**What the exercise asks:** Copy all of the material word for word, except for the pictures.

....

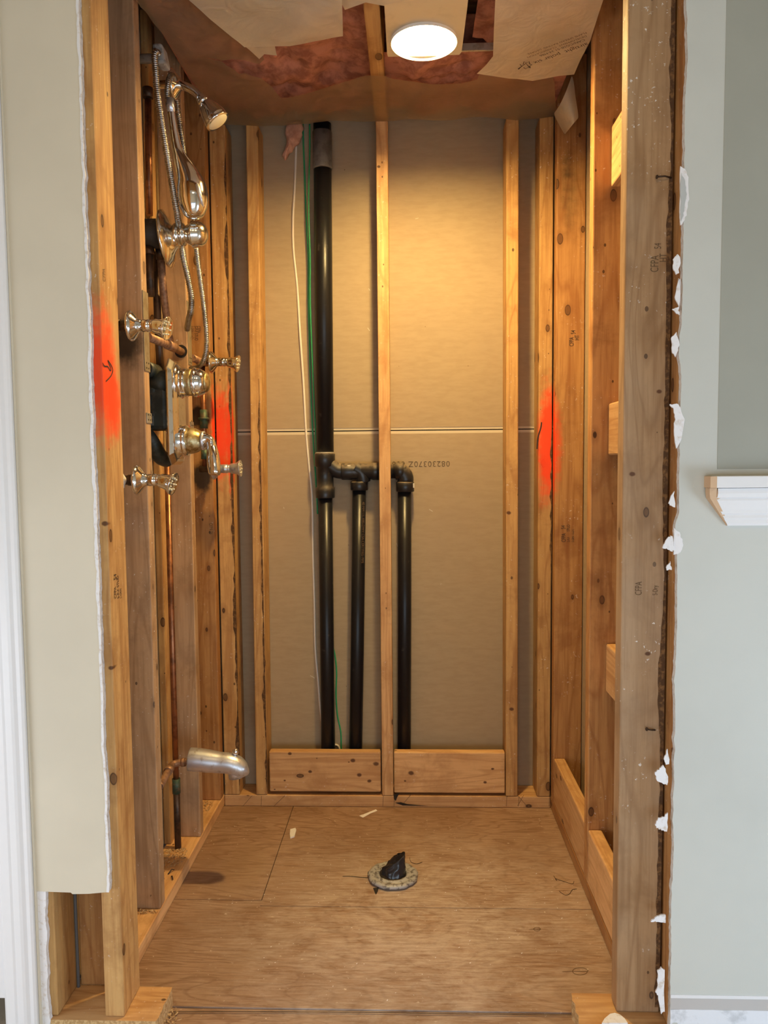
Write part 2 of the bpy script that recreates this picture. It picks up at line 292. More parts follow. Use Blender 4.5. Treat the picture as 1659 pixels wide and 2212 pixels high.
# ------------------------------------------------------------------ mesh helpers
ORG = {}
class MB:
    def __init__(s): s.bm = bmesh.new(); s.mi = 0
    def _tag(s, faces, smooth=False):
        for f in faces: f.material_index = s.mi; f.smooth = smooth
    def box(s, x0, x1, y0, y1, z0, z1, bev=0., seg=2, seglen=0):
        b = bmesh.new()
        vs = [b.verts.new((x, y, z)) for x in (x0, x1) for y in (y0, y1) for z in (z0, z1)]
        for q in ((0, 1, 3, 2), (4, 6, 7, 5), (0, 4, 5, 1), (2, 3, 7, 6), (0, 2, 6, 4), (1, 5, 7, 3)): b.faces.new([vs[i] for i in q])
        if bev: bmesh.ops.bevel(b, geom=b.edges[:], offset=bev, segments=seg, affect='EDGES', profile=.5)
        bmesh.ops.recalc_face_normals(b, faces=b.faces[:])
        s.join(b); return s
    def join(s, b, smooth=False):
        mp = {v: s.bm.verts.new(v.co) for v in b.verts}
        fs = []
        for f in b.faces:
            try: fs.append(s.bm.faces.new([mp[v] for v in f.verts]))
            except ValueError: pass
        s._tag(fs, smooth)
        for f, g in zip(fs, b.faces): f.smooth = smooth or g.smooth
        b.free()
    def rings(s, rows, close=False, caps=True, smooth=True):
        vr = [[s.bm.verts.new(p) for p in r] for r in rows]; fs = []
        n = len(vr[0])
        for a, b in zip(vr, vr[1:]+([vr[0]] if close else [])):
            for i in range(n): fs.append(s.bm.faces.new((a[i], a[(i+1) % n], b[(i+1) % n], b[i])))
        s._tag(fs, smooth)
        if caps and not close:
            s._tag([s.bm.faces.new(vr[0][::-1]), s.bm.faces.new(vr[-1])])
        return s
    def lathe(s, o, ax, prof, n=32, wob=None, caps=True):
        o = Vector(o); ax = Vector(ax).normalized(); e1 = ax.orthogonal().normalized(); e2 = ax.cross(e1); rows = []
        for t, r in prof:
            rr = max(r, 1e-5)
            rows.append([o+ax*t+(e1*math.cos(a)+e2*math.sin(a))*(rr*(wob(a, t) if wob else 1)) for a in (2*math.pi*i/n for i in range(n))])
        return s.rings(rows, caps=caps)
    def tube(s, pts, r, n=14, caps=True):
        pts = [Vector(p) for p in pts]; rs = r if isinstance(r, (list, tuple)) else [r]*len(pts)
        t = (pts[1]-pts[0]).normalized(); e1 = t.orthogonal().normalized(); rows = []
        for i, p in enumerate(pts):
            tn = (pts[min(i+1, len(pts)-1)]-pts[max(i-1, 0)]).normalized()
            e1 = (e1-tn*e1.dot(tn)).normalized(); e2 = tn.cross(e1)
            ri = rs[i]; ra, rb = ri if isinstance(ri, tuple) else (ri, ri)
            rows.append([p+e1*math.cos(a)*ra+e2*math.sin(a)*rb for a in (2*math.pi*k/n for k in range(n))])
        return s.rings(rows, caps=caps)
    def prism(s, pts, d, smooth=False, backmi=None, sidemi=None):
        """flat outline pts extruded by vector d"""
        a = [s.bm.verts.new(p) for p in pts]; b = [s.bm.verts.new(Vector(p)+Vector(d)) for p in pts]
        f0 = s.bm.faces.new(a); f1 = s.bm.faces.new(b[::-1]); n = len(a)
        sd = [s.bm.faces.new((a[i], b[i], b[(i+1) % n], a[(i+1) % n])) for i in range(n)]
        s._tag([f0, f1]+sd, False)
        if backmi is not None: f1.material_index = backmi
        if sidemi is not None:
            for f in sd: f.material_index = sidemi
        return s
    def sphere(s, c, r, n=12, sc=(1, 1, 1)):
        b = bmesh.new(); bmesh.ops.create_uvsphere(b, u_segments=n, v_segments=max(6, n//2+2), radius=r)
        for v in b.verts: v.co = Vector((v.co.x*sc[0], v.co.y*sc[1], v.co.z*sc[2]))+Vector(c)
        s.join(b, True); return s
    def build(s, name, mats, parent=None, origin=None, norm=True):
        if norm: bmesh.ops.recalc_face_normals(s.bm, faces=s.bm.faces[:])
        me = bpy.data.meshes.new(name)
        if parent is not None: org = ORG[parent.name]
        elif origin is not None: org = Vector(origin)
        else:
            co = [v.co for v in s.bm.verts]
            org = Vector(((min(c.x for c in co)+max(c.x for c in co))/2, (min(c.y for c in co)+max(c.y for c in co))/2, min(c.z for c in co)))
        for v in s.bm.verts: v.co -= org
        s.bm.to_mesh(me); s.bm.free()
        for m in (mats if isinstance(mats, (list, tuple)) else [mats]): me.materials.append(m)
        o = bpy.data.objects.new(name, me); COL.objects.link(o)
        if parent is not None: o.parent = parent
        else: o.location = org
        ORG[o.name] = org; return o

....

**Result:**
Write part 2 of the bpy script that recreates this picture. It picks up at line 292. More parts follow. Use Blender 4.5. Treat the picture as 1659 pixels wide and 2212 pixels high.
# ------------------------------------------------------------------ mesh helpers
ORG = {}
class MB:
    def __init__(s): s.bm = bmesh.new(); s.mi = 0
    def _tag(s, faces, smooth=False):
        for f in faces: f.material_index = s.mi; f.smooth = smooth
    def box(s, x0, x1, y0, y1, z0, z1, bev=0., seg=2, seglen=0):
        b = bmesh.new()
        vs = [b.verts.new((x, y, z)) for x in (x0, x1) for y in (y0, y1) for z in (z0, z1)]
        for q in ((0, 1, 3, 2), (4, 6, 7, 5), (0, 4, 5, 1), (2, 3, 7, 6), (0, 2, 6, 4), (1, 5, 7, 3)): b.faces.new([vs[i] for i in q])
        if bev: bmesh.ops.bevel(b, geom=b.edges[:], offset=bev, segments=seg, affect='EDGES', profile=.5)
        bmesh.ops.recalc_face_normals(b, faces=b.faces[:])
        s.join(b); return s
    def join(s, b, smooth=False):
        mp = {v: s.bm.verts.new(v.co) for v in b.verts}
        fs = []
        for f in b.faces:
            try: fs.append(s.bm.faces.new([mp[v] for v in f.verts]))
            except ValueError: pass
        s._tag(fs, smooth)
        for f, g in zip(fs, b.faces): f.smooth = smooth or g.smooth
        b.free()
    def rings(s, rows, close=False, caps=True, smooth=True):
        vr = [[s.bm.verts.new(p) for p in r] for r in rows]; fs = []
        n = len(vr[0])
        for a, b in zip(vr, vr[1:]+([vr[0]] if close else [])):
            for i in range(n): fs.append(s.bm.faces.new((a[i], a[(i+1) % n], b[(i+1) % n], b[i])))
        s._tag(fs, smooth)
        if caps and not close:
            s._tag([s.bm.faces.new(vr[0][::-1]), s.bm.faces.new(vr[-1])])
        return s
    def lathe(s, o, ax, prof, n=32, wob=None, caps=True):
        o = Vector(o); ax = Vector(ax).normalized(); e1 = ax.orthogonal().normalized(); e2 = ax.cross(e1); rows = []
        for t, r in prof:
            rr = max(r, 1e-5)
            rows.append([o+ax*t+(e1*math.cos(a)+e2*math.sin(a))*(rr*(wob(a, t) if wob else 1)) for a in (2*math.pi*i/n for i in range(n))])
        return s.rings(rows, caps=caps)
    def tube(s, pts, r, n=14, caps=True):
        pts = [Vector(p) for p in pts]; rs = r if isinstance(r, (list, tuple)) else [r]*len(pts)
        t = (pts[1]-pts[0]).normalized(); e1 = t.orthogonal().normalized(); rows = []
        for i, p in enumerate(pts):
            tn = (pts[min(i+1, len(pts)-1)]-pts[max(i-1, 0)]).normalized()
            e1 = (e1-tn*e1.dot(tn)).normalized(); e2 = tn.cross(e1)
            ri = rs[i]; ra, rb = ri if isinstance(ri, tuple) else (ri, ri)
            rows.append([p+e1*math.cos(a)*ra+e2*math.sin(a)*rb for a in (2*math.pi*k/n for k in range(n))])
        return s.rings(rows, caps=caps)
    def prism(s, pts, d, smooth=False, backmi=None, sidemi=None):
        """flat outline pts extruded by vector d"""
        a = [s.bm.verts.new(p) for p in pts]; b = [s.bm.verts.new(Vector(p)+Vector(d)) for p in pts]
        f0 = s.bm.faces.new(a); f1 = s.bm.faces.new(b[::-1]); n = len(a)
        sd = [s.bm.faces.new((a[i], b[i], b[(i+1) % n], a[(i+1) % n])) for i in range(n)]
        s._tag([f0, f1]+sd, False)
        if backmi is not None: f1.material_index = backmi
        if sidemi is not None:
            for f in sd: f.material_index = sidemi
        return s
    def sphere(s, c, r, n=12, sc=(1, 1, 1)):
        b = bmesh.new(); bmesh.ops.create_uvsphere(b, u_segments=n, v_segments=max(6, n//2+2), radius=r)
        for v in b.verts: v.co = Vector((v.co.x*sc[0], v.co.y*sc[1], v.co.z*sc[2]))+Vector(c)
        s.join(b, True); return s
    def build(s, name, mats, parent=None, origin=None, norm=True):
        if norm: bmesh.ops.recalc_face_normals(s.bm, faces=s.bm.faces[:])
        me = bpy.data.meshes.new(name)
        if parent is not None: org = ORG[parent.name]
        elif origin is not None: org = Vector(origin)
        else:
            co = [v.co for v in s.bm.verts]
            org = Vector(((min(c.x for c in co)+max(c.x for c in co))/2, (min(c.y for c in co)+max(c.y for c in co))/2, min(c.z for c in co)))
        for v in s.bm.verts: v.co -= org
        s.bm.to_mesh(me); s.bm.free()
        for m in (mats if isinstance(mats, (list, tuple)) else [mats]): me.materials.append(m)
        o = bpy.data.objects.new(name, me); COL.objects.link(o)
        if parent is not None: o.parent = parent
        else: o.location = org
        ORG[o.name] = org; return o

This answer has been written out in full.